**Exercise task:** Below are the records; collect from them each line containing the string "Treat".
↓↓↓
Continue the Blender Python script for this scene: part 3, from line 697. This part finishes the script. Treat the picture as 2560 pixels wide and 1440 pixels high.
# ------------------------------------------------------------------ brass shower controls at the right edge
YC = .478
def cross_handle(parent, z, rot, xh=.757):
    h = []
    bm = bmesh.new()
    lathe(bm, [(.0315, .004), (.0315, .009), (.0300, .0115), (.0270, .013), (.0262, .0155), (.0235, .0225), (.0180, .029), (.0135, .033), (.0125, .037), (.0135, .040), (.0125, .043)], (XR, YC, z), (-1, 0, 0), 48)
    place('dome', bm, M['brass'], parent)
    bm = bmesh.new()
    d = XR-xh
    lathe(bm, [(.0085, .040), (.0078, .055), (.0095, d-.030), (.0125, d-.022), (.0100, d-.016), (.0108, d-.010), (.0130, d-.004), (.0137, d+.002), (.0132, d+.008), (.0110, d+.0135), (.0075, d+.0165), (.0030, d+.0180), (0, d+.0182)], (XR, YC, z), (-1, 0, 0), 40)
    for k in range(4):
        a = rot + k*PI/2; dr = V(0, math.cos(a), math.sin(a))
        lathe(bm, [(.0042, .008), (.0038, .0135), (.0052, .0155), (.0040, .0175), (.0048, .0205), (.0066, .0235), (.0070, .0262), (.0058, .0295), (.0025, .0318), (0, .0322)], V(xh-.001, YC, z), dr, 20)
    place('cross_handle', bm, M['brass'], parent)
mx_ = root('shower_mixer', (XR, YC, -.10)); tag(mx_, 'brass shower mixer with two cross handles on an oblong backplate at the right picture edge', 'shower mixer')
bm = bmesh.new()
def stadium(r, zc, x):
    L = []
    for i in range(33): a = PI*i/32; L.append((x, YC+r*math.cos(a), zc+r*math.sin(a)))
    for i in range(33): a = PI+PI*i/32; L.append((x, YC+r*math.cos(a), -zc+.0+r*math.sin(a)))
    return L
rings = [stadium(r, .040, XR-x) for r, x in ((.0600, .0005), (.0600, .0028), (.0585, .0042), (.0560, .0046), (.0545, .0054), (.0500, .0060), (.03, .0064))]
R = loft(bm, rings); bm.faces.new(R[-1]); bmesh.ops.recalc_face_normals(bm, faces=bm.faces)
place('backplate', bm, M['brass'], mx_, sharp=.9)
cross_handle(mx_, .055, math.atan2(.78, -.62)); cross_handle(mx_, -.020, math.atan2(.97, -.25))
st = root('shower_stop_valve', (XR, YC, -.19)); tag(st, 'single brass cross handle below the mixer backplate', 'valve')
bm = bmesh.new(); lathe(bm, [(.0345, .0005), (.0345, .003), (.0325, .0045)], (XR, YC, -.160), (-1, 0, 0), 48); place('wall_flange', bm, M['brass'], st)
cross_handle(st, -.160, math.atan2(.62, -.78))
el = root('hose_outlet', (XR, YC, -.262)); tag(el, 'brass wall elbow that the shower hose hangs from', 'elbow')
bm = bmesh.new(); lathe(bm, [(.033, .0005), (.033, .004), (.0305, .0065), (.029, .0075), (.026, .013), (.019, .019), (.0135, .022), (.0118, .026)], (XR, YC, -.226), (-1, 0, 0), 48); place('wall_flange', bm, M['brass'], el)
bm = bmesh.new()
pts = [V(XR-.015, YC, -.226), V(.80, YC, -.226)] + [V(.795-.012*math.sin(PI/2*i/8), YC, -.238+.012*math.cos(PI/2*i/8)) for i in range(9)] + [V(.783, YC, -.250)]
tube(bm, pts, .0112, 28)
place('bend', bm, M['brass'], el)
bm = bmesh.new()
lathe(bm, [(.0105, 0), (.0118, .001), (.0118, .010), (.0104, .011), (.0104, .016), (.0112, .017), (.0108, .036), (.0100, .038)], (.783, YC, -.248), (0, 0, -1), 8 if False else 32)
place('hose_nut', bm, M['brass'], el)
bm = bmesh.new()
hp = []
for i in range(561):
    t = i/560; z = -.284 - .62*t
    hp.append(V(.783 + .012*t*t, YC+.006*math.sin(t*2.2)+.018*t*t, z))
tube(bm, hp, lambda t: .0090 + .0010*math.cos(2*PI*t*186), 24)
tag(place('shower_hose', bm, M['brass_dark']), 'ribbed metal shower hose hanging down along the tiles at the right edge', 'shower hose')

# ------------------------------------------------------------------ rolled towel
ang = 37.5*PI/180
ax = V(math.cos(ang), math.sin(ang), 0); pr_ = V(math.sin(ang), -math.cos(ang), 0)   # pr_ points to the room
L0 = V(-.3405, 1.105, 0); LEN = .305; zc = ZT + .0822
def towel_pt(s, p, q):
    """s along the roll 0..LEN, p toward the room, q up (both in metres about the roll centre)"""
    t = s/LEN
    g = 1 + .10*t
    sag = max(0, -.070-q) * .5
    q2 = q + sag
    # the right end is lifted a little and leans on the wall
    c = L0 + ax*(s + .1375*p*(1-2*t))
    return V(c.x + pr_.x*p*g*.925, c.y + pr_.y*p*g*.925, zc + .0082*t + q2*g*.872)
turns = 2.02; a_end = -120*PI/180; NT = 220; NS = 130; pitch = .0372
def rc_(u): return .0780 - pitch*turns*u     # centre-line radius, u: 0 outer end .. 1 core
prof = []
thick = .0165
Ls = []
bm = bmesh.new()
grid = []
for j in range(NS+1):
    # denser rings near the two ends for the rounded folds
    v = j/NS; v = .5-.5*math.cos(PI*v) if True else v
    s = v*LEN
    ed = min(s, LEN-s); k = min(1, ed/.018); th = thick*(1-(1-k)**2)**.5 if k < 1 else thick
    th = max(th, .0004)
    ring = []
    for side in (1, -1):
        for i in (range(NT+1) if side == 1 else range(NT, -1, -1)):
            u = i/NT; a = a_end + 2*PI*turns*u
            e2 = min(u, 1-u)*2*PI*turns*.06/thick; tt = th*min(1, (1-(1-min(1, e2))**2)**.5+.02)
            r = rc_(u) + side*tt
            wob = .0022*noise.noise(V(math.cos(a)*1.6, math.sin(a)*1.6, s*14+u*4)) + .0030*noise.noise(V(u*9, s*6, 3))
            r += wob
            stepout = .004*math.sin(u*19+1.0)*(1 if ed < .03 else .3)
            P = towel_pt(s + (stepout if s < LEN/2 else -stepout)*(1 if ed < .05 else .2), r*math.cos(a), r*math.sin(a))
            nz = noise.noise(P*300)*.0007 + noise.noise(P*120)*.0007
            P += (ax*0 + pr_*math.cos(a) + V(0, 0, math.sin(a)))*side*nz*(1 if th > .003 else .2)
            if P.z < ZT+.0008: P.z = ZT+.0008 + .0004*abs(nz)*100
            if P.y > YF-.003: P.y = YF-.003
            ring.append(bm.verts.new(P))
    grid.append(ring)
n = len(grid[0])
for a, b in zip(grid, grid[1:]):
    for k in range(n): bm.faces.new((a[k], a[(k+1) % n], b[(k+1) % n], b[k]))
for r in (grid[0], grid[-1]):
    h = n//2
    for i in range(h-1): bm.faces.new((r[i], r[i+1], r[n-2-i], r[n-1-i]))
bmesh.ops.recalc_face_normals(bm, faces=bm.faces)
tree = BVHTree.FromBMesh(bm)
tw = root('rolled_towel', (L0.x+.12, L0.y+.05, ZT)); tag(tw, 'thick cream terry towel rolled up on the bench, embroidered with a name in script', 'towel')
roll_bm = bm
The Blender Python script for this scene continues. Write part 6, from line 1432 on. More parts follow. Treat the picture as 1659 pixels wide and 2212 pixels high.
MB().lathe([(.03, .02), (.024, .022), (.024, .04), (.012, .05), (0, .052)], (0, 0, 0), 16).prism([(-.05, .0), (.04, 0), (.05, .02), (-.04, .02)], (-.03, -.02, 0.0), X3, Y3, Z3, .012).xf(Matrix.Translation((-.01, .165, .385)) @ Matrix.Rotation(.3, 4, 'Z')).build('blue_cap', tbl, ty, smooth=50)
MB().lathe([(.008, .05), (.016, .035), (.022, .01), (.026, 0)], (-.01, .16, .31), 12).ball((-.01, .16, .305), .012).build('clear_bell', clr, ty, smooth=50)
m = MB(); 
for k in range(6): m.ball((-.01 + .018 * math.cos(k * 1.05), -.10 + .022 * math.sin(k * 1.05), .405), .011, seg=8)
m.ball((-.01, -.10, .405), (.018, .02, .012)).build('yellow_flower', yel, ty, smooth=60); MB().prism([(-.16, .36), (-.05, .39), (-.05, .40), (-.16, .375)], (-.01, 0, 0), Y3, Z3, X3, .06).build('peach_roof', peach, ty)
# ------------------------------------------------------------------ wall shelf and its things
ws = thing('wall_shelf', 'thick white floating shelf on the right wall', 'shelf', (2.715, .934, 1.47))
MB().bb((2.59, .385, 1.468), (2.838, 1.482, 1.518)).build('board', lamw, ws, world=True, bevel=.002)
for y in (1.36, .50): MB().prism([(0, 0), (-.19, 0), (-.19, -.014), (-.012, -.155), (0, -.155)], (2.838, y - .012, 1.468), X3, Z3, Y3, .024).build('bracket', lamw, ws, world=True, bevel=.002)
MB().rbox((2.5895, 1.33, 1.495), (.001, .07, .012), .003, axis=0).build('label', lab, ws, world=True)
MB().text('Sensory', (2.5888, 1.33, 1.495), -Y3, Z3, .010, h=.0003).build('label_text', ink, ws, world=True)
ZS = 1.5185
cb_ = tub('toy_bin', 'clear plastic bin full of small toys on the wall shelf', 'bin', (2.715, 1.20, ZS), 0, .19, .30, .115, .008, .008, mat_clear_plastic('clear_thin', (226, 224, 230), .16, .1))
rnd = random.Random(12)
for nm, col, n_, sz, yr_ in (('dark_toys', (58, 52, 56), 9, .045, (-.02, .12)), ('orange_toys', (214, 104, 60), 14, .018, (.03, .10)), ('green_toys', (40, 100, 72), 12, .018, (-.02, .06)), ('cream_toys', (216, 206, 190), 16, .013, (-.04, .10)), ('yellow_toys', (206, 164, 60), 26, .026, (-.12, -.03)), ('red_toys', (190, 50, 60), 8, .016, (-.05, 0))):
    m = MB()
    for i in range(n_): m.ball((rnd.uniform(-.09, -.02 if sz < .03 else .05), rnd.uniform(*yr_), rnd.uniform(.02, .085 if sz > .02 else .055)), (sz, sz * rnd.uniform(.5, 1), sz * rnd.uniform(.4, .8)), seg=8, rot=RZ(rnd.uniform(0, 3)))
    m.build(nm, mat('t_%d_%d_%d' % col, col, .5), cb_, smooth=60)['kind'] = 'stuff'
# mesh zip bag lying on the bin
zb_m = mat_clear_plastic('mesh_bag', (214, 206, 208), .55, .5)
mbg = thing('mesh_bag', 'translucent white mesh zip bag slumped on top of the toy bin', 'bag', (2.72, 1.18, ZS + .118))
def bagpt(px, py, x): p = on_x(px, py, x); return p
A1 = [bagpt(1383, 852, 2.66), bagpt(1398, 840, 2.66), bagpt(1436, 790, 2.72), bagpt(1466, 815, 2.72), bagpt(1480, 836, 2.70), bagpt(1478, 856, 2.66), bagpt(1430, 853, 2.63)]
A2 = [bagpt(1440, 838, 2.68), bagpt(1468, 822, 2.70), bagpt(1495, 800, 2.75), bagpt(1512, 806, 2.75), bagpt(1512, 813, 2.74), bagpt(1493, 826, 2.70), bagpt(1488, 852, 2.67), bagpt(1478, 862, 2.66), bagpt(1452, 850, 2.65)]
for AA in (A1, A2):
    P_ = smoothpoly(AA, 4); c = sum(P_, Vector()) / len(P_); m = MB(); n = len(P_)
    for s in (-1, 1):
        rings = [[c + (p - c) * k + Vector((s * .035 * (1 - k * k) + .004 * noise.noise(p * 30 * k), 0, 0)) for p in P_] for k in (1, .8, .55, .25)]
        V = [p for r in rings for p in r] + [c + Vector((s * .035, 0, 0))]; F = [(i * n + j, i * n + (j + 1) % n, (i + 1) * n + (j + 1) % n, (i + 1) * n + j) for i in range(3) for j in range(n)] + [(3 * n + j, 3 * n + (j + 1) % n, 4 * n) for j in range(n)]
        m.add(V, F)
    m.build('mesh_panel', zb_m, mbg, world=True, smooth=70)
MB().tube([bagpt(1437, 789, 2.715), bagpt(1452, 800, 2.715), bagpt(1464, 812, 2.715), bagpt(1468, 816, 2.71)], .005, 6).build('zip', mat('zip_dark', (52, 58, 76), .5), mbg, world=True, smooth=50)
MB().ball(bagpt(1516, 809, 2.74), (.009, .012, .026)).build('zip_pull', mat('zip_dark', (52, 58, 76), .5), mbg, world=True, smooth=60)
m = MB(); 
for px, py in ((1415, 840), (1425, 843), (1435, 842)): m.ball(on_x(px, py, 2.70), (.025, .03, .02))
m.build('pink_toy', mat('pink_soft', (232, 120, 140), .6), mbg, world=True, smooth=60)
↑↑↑
**Solution to this exercise:**
Continue the Blender Python script for this scene: part 3, from line 697. This part finishes the script. Treat the picture as 2560 pixels wide and 1440 pixels high.
The Blender Python script for this scene continues. Write part 6, from line 1432 on. More parts follow. Treat the picture as 1659 pixels wide and 2212 pixels high.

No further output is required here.